White House Chief of Staff Bill Daley, the president's chief emissary in the effort, urges Chicago executives to convey their own worries about the threat of default to Republican leaders in Congress.

April 29, 2011|By Christi Parsons and Tom Hamburger, Los Angeles Times

Reporting from Washington — President Obama, taking new steps to repair ties with the country's business leaders and win their support for his economic agenda, dispatched his top aide to meet with chief executives on key issues — especially the need to raise the limit on federal debt and head off concern over a national default.

White House Chief of Staff Bill Daley, a former business executive and Obama's chief emissary in the effort, urged Chicago business leaders in meetings Wednesday and Thursday to convey their own worries about the threat of default to Republican leaders in Congress.

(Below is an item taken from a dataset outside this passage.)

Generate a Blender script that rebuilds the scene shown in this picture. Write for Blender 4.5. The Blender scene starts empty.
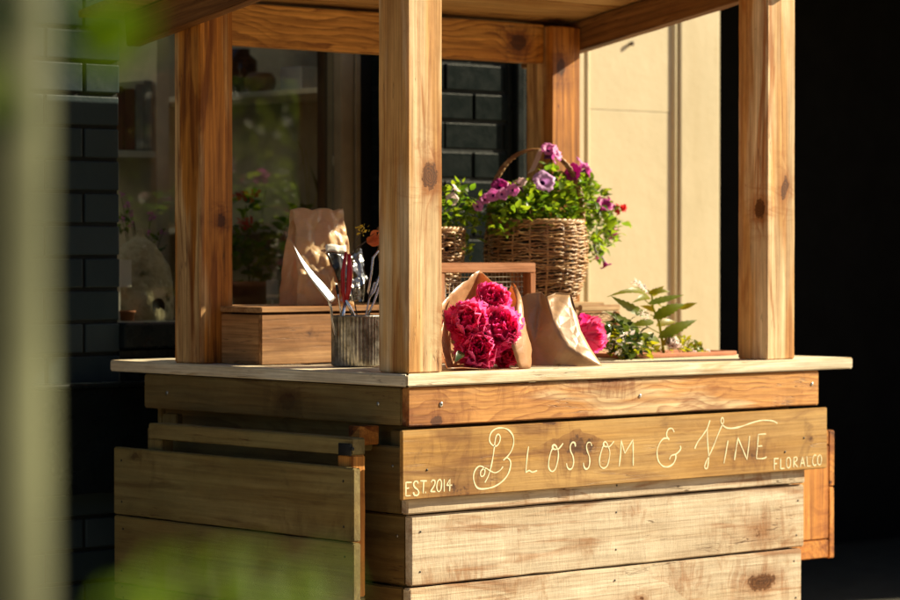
import bpy, bmesh, math, random
from mathutils import Vector, Matrix, noise
random.seed(7)
R = math.radians
C = bpy.context.scene.collection
scn = bpy.context.scene

# ------------------------------------------------------------------ camera maths
F = 2870.0
CAM = Vector((-4.0465, -4.6983, 1.30))
PIT = math.atan(50 / F)
_yf = Vector((.664, .748, 0)).normalized()
RGT = Vector((_yf.y, -_yf.x, 0))
FWD = _yf * math.cos(PIT) + Vector((0, 0, -math.sin(PIT)))
UPV = RGT.cross(FWD)
def ray(u, v): return FWD + RGT * ((u - 450) / F) + UPV * ((300 - v) / F)
def onx(u, v, x):
    r = ray(u, v); return CAM + r * ((x - CAM.x) / r.x)
def ony(u, v, y):
    r = ray(u, v); return CAM + r * ((y - CAM.y) / r.y)
def atd(u, v, d): return CAM + ray(u, v) * d

# ------------------------------------------------------------------ objects
ORG = {}
def thing(name, label, cat, loc=(0, 0, 0), group=None):
    o = bpy.data.objects.new(name, None); C.objects.link(o)
    o.location = loc; o.empty_display_size = .05
    o['label'] = label; o['category'] = cat
    if group: o['group'] = group
    ORG[o] = Vector(loc); return o
def tag(o, label, cat, group=None):
    o['label'] = label; o['category'] = cat
    if group: o['group'] = group
    return o
class MB:
    def __init__(s): s.v = []; s.f = []; s.m = []
    def add(s, vs, fs, mi=0):
        n = len(s.v); s.v += [Vector(p) for p in vs]
        s.f += [tuple(i + n for i in f) for f in fs]; s.m += [mi] * len(fs)
    def box(s, a, b, mi=0):
        x0, y0, z0 = a; x1, y1, z1 = b
        s.add([(x0,y0,z0),(x1,y0,z0),(x1,y1,z0),(x0,y1,z0),(x0,y0,z1),(x1,y0,z1),(x1,y1,z1),(x0,y1,z1)],
              [(0,3,2,1),(4,5,6,7),(0,1,5,4),(1,2,6,5),(2,3,7,6),(3,0,4,7)], mi)
    def tube(s, pts, rad, n=6, mi=0, cap=True, closed=False):
        pts = [Vector(p) for p in pts]; k = len(pts)
        if not hasattr(rad, '__len__'): rad = [rad] * k
        vs = []; up = None
        for i, p in enumerate(pts):
            if closed: t = pts[(i+1) % k] - pts[i-1]
            else: t = pts[min(i+1, k-1)] - pts[max(i-1, 0)]
            if t.length < 1e-9: t = Vector((0,0,1))
            t.normalize()
            if up is None:
                up = Vector((0,0,1)) if abs(t.z) < .9 else Vector((1,0,0))
            a = up - t * up.dot(t)
            if a.length < 1e-6: a = t.orthogonal()
            a.normalize(); b = t.cross(a); up = a
            for j in range(n):
                th = 2*math.pi*j/n
                vs.append(p + (a*math.cos(th) + b*math.sin(th)) * rad[i])
        fs = []
        for i in range(k if closed else k-1):
            i2 = (i+1) % k
            for j in range(n):
                fs.append((i*n+j, i*n+(j+1) % n, i2*n+(j+1) % n, i2*n+j))
        if cap and not closed:
            fs.append(tuple(range(n-1, -1, -1))); fs.append(tuple((k-1)*n+j for j in range(n)))
        s.add(vs, fs, mi)
    def lathe(s, c, prof, n=32, mi=0, fn=None):
        vs = []
        for (r, z) in prof:
            for j in range(n):
                th = 2*math.pi*j/n
                rr = fn(r, z, th) if fn else r
                vs.append((c[0]+rr*math.cos(th), c[1]+rr*math.sin(th), c[2]+z))
        fs = []
        for i in range(len(prof)-1):
            for j in range(n):
                fs.append((i*n+j, i*n+(j+1) % n, (i+1)*n+(j+1) % n, (i+1)*n+j))
        s.add(vs, fs, mi)
    def grid(s, fn, nu, nv, mi=0, mf=None):
        vs = [fn(i/nu, j/nv) for j in range(nv+1) for i in range(nu+1)]
        n = len(s.v); s.v += [Vector(p) for p in vs]
        for j in range(nv):
            for i in range(nu):
                a = n + j*(nu+1) + i
                s.f.append((a, a+1, a+nu+2, a+nu+1)); s.m.append(mf(i/nu, j/nv) if mf else mi)
    def leaf(s, base, tip, width, nrm, fold=.25, droop=.15, nl=6, mi=0, serr=0.0, blunt=.45):
        base = Vector(base); tip = Vector(tip); d = tip - base; L = d.length
        if L < 1e-6: return
        d.normalize(); nrm = Vector(nrm); nrm = nrm - d*nrm.dot(d)
        if nrm.length < 1e-5: nrm = d.orthogonal()
        nrm.normalize(); side = d.cross(nrm)
        vs = []
        for i in range(nl+1):
            t = i/nl
            w = width*.5*math.sin(math.pi*min(1, t**(blunt+.25)))**.85*(1-.25*t*t) if 0 < t < 1 else 0.0006
            if serr and i % 2: w *= 1-serr
            c = base + d*(L*t) + nrm*(L*droop*(math.sin(math.pi*t*.9) - .3*t))
            vs += [c - side*w + nrm*(w*fold), c, c + side*w + nrm*(w*fold)]
        fs = []
        for i in range(nl):
            a = i*3
            fs += [(a, a+1, a+4, a+3), (a+1, a+2, a+5, a+4)]
        s.add(vs, fs, mi)
    def build(s, name, mats, parent=None, origin=None, smooth=True, solid=0, bevel=0, sub=0):
        if origin is None:
            if parent is not None: origin = ORG[parent]
            else:
                xs = [p.x for p in s.v]; ys = [p.y for p in s.v]; zs = [p.z for p in s.v]
                origin = Vector(((min(xs)+max(xs))/2, (min(ys)+max(ys))/2, min(zs)))
        origin = Vector(origin)
        me = bpy.data.meshes.new(name)
        me.from_pydata([tuple(p-origin) for p in s.v], [], s.f)
        if not isinstance(mats, (list, tuple)): mats = [mats]
        for m in mats: me.materials.append(m)
        for p, mi in zip(me.polygons, s.m):
            p.material_index = mi; p.use_smooth = smooth
        me.update()
        o = bpy.data.objects.new(name, me); C.objects.link(o)
        ORG[o] = origin
        if parent is not None:
            o.parent = parent; o.location = origin - ORG[parent]
        else: o.location = origin
        if sub:
            md = o.modifiers.new('sub', 'SUBSURF'); md.levels = sub; md.render_levels = sub
        if solid:
            md = o.modifiers.new('sol', 'SOLIDIFY'); md.thickness = solid; md.offset = 0
        if bevel:
            md = o.modifiers.new('bev', 'BEVEL'); md.width = bevel; md.segments = 2; md.limit_method = 'ANGLE'
        return o

def board(name, parent, a, b, mat, axis='x', bevel=.0025, jit=.0006, knot=None):
    """a sawn board between two world corners, its grain running along its own x axis"""
    a = Vector(a); b = Vector(b); c = (a+b)/2; d = b-a
    rot = {'x': (0,0,0), 'y': (0,0,R(90)), 'z': (0,R(-90),0)}[axis]
    dim = {'x': (d.x,d.y,d.z), 'y': (d.y,d.x,d.z), 'z': (d.z,d.y,d.x)}[axis]
    bm = bmesh.new()
    n = max(1, int(dim[0]/.06))
    L, W, H = dim
    rows = []
    for i in range(n+1):
        x = -L/2 + L*i/n
        q = []
        for (sy, sz) in ((-1,-1),(1,-1),(1,1),(-1,1)):
            q.append(bm.verts.new((x + (random.uniform(-jit, jit)), sy*W/2 + random.uniform(-jit, jit), sz*H/2 + random.uniform(-jit, jit))))
        rows.append(q)
    for i in range(n):
        for j in range(4):
            bm.faces.new((rows[i][j], rows[i][(j+1) % 4], rows[i+1][(j+1) % 4], rows[i+1][j]))
    bm.faces.new(rows[0]); bm.faces.new(rows[-1][::-1])
    bmesh.ops.recalc_face_normals(bm, faces=bm.faces)
    ed = [e for e in bm.edges if e.is_manifold and e.calc_face_angle(0) > R(40)]
    bmesh.ops.bevel(bm, geom=ed, offset=bevel, segments=2, affect='EDGES', clamp_overlap=True)
    me = bpy.data.meshes.new(name); bm.to_mesh(me); bm.free()
    me.materials.append(mat)
    for p in me.polygons: p.use_smooth = False
    o = bpy.data.objects.new(name, me); C.objects.link(o)
    ORG[o] = c; o.rotation_euler = rot
    if parent is not None:
        o.parent = parent; o.location = c - ORG[parent]
    else: o.location = c
    if knot:
        k = Vector(knot[:3]) - c
        M = Matrix.Rotation(0, 3, 'X')
        from mathutils import Euler
        kl = Euler(rot).to_matrix().inverted() @ k
        o.color = (kl.x+5, kl.y+5, kl.z+5, knot[3])
    else: o.color = (20, 20, 20, .01)
    return o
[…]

"Their interests are aligned with ours," Daley said in an interview amid sessions with leaders that included a Thursday breakfast with the Economic Club of Chicago.

CEOs are interested in "keeping some stability in our economy as it slowly moves forward to improve," he said. "Any sort of chaos in the marketplace affects business, and that affects all of them."

Although many business leaders want to see the issue of the debt ceiling resolved before the government hits its borrowing limit in mid-May, they're wary of other parts of Obama's plan for cutting the debt and deficit. The president's solution involves balancing spending cuts with tax reform that, for some, means tax hikes.

But seeking an alliance with business leaders may be useful to Obama, bolstering impressions that he is a centrist and showcasing his willingness to cross the customary dividing lines of American politics in search of solutions. In the White House calculation, that advances the president's policy goals as well as his political objectives.

The relationship has been stormy in the recent past, even after the epic battles over healthcare reform. Obama was so openly critical of U.S. Chamber of Commerce fundraising during the 2010 congressional campaigns that the organization's president, Tom Donohue, accused the White House of running a "smear campaign."

The organization still opposes the administration's financial and environmental regulation policies, as well its approach to energy, which includes a recent proposal to abolish oil industry tax incentives.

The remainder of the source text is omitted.